The Conflict and Security Research Group (CONSEC)

cordially invites you to a presentation by

 

Dane Taleski, PhD

 

From Armed Boots to Polished Suits: 

Transformation of war-time networks into political parties in Western Balkans post-conflict countries

Wednesday, November 4, 2:00 – 3:30 pm

Popper Room (102), Monument Building

 

 

Couple of decades after the inter-ethnic conflicts in the Western Balkans, many of the war-time structures are politically active and relevant. For example, Ali Ahmeti and DUI in Macedonia, Hashim Thaci and PDK and Ramush Haradinaj and AAK in Kosovo, Vojislav Stanimirovic and SDSS in Croatia, and different actors and parties in Bosnia and Herzegovina. They have varying electoral success, some are governing on national or local level, while others are in opposition. It is unclear what accounts for their electoral success and more important, it is unclear what consequences did their inclusion in politics had on peace-building and democratization? The presentation offers research findings from a fieldwork done in Croatia, Macedonia, Bosnia and Herzegovina and Kosovo. Parties based on war-time networks entered minority politics in Croatia and Macedonia, and became the main political parties in Kosovo and Bosnia and Herzegovina. The presentation offers a classification of the links between political parties and war-time networks in the different Western Balkan countries.
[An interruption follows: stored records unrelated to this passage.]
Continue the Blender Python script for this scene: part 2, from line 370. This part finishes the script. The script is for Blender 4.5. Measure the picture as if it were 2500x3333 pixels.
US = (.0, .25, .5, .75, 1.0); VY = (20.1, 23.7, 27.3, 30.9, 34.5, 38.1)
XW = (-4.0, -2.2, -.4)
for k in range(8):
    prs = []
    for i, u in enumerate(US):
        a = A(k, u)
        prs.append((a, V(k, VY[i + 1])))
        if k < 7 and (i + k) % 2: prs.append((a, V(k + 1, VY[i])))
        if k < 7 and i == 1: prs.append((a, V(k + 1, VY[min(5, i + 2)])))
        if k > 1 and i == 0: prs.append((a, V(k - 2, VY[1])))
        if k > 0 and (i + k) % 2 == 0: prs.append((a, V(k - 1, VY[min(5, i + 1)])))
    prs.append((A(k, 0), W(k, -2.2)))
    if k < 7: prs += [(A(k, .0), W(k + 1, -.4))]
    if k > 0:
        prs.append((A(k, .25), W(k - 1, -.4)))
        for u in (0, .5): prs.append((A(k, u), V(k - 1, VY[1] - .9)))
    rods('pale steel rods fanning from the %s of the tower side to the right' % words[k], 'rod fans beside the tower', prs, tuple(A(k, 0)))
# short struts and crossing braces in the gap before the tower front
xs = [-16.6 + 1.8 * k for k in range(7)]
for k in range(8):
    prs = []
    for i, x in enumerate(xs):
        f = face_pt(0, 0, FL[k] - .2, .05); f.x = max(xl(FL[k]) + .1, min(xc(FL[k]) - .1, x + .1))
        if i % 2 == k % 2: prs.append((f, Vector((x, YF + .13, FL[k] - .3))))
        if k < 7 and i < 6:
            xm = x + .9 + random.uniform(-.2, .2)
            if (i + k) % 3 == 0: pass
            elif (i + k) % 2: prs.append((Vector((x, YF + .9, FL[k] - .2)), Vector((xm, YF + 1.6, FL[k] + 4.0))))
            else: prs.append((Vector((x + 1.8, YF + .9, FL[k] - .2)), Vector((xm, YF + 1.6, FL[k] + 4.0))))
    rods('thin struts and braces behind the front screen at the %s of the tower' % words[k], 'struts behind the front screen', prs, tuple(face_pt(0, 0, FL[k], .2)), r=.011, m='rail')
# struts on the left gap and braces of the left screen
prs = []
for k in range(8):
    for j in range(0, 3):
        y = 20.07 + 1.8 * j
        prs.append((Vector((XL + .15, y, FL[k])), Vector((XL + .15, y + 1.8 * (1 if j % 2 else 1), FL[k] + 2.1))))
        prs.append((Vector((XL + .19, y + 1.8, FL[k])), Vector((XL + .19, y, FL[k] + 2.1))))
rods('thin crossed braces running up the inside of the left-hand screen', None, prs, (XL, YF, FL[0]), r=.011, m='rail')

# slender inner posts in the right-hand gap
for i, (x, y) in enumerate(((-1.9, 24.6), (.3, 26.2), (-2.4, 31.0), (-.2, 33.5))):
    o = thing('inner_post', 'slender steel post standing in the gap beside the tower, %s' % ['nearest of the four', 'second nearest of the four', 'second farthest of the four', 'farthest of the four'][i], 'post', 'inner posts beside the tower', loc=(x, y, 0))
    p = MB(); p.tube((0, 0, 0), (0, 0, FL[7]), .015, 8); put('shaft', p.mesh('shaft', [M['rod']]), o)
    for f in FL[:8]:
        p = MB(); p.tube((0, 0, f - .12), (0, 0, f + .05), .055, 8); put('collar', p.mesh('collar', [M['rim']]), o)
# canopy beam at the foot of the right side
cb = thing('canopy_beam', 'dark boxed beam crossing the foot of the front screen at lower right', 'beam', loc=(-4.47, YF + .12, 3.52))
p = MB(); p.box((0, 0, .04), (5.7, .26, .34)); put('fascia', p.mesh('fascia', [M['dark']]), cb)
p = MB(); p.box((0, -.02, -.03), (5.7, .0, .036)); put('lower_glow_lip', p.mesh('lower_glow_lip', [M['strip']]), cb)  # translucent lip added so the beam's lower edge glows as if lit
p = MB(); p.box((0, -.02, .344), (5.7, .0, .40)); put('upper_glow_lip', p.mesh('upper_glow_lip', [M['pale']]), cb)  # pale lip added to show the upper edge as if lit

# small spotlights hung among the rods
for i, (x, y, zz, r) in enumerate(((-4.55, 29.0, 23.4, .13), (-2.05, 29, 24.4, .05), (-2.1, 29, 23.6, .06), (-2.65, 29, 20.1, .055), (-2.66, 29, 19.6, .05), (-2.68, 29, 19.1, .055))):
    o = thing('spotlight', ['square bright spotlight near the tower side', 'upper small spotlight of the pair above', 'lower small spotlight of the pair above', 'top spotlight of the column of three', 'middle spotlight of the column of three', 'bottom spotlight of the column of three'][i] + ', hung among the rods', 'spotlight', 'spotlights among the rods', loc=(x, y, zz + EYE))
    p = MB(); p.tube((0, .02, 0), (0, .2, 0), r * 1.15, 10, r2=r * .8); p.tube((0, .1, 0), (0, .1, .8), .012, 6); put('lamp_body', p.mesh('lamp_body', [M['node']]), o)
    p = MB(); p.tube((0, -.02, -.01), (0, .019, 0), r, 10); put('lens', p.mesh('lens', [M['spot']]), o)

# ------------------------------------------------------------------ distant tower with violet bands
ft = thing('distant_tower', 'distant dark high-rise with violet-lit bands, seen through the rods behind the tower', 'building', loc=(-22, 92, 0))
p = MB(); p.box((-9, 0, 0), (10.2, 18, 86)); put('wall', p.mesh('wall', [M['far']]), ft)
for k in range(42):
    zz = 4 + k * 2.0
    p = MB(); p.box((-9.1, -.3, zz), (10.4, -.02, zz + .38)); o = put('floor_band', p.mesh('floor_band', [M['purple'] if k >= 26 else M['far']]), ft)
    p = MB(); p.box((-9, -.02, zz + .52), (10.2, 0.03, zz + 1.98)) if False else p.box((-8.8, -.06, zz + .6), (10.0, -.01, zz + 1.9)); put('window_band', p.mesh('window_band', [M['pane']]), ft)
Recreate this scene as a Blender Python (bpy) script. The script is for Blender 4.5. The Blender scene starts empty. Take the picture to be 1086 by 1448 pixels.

The tentative conclusions point out that the institutionalization of the conflict's legacies played an important role in explaining the electoral success of parties from rebels. On the other hand, while parties from rebels contributed positively toward peace-building, they impeded the democratization process.

 

Dane Taleski received his PhD in Political Science from the Central European University in Budapest. His major research interests are: post-conflict democratization, transformation of rebel groups, political parties and ethnic politics. From October, 2015 he is a Visiting Fellow at the Centre for Southeast European Studies at the University in Graz.